Again the Treasury Department’s David Cohen:

“Hezbollah has long sought access to the international financial system in order to move its terrorist funds and to launder the profits from its involvement in illegal activity," he said. "Make no mistake, Hezbollah is both a full-fledged terrorist organization, lavishly funded over the years by Iran and an enterprise that increasingly turns to crime to finance itself.”

Hezbollah is regarded by the United States as a terrorist organization. In Lebanon, the group holds seats in parliament and operates numerous social programs.

Hezbollah also is supplying fighters to strengthen the Syrian government in that country’s civil war.

The Treasury Department ordered U.S. financial institutions to report any new transactions by the Lebanese firms, and it took measures to cut off both companies from the American banking system.

Officials say Western sanctions imposed on Iran because of its nuclear program have caused Hezbollah to turn increasingly toward the illegal drug trade to fund its operations.

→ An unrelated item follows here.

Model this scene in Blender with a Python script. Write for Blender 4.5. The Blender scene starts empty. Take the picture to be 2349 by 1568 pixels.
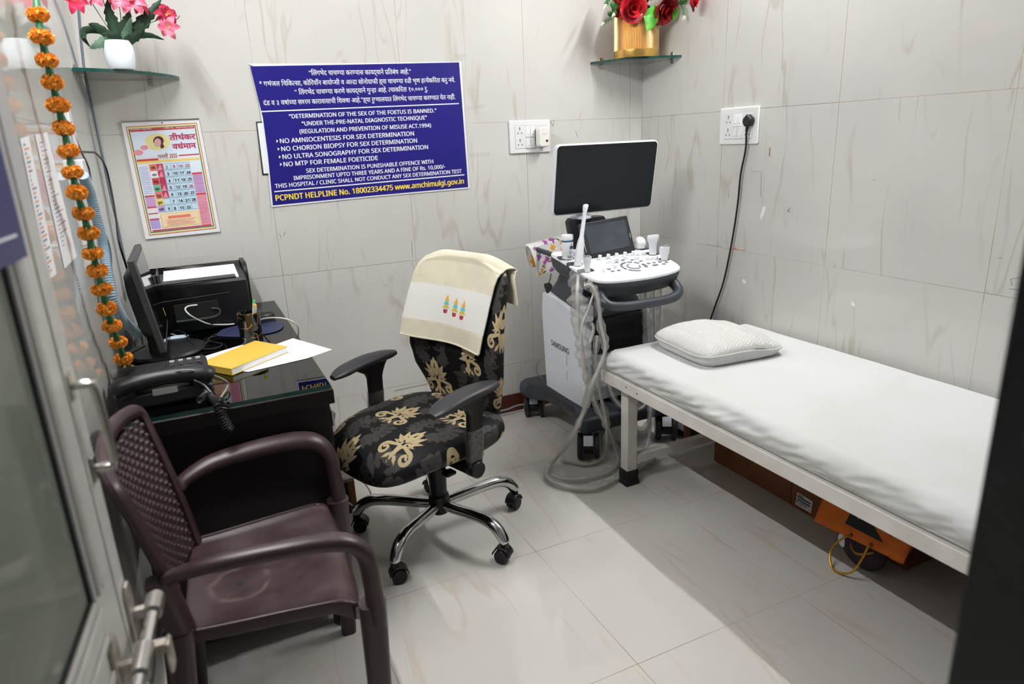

Derek Maltz, a special agent with the Drug Enforcement Administration, said “Drugs and terrorism coexist across the globe in a marriage of mutual convenience. As state-sponsored terrorism has declined, these dangerous organizations have looked far and wide for resources and revenue to recruit, to corrupt, to train and to strengthen their regime.”

U.S. officials say the Lebanese foreign exchange firms wired money to the United States using financial institutions in countries that included China, Singapore and the United Arab Emirates.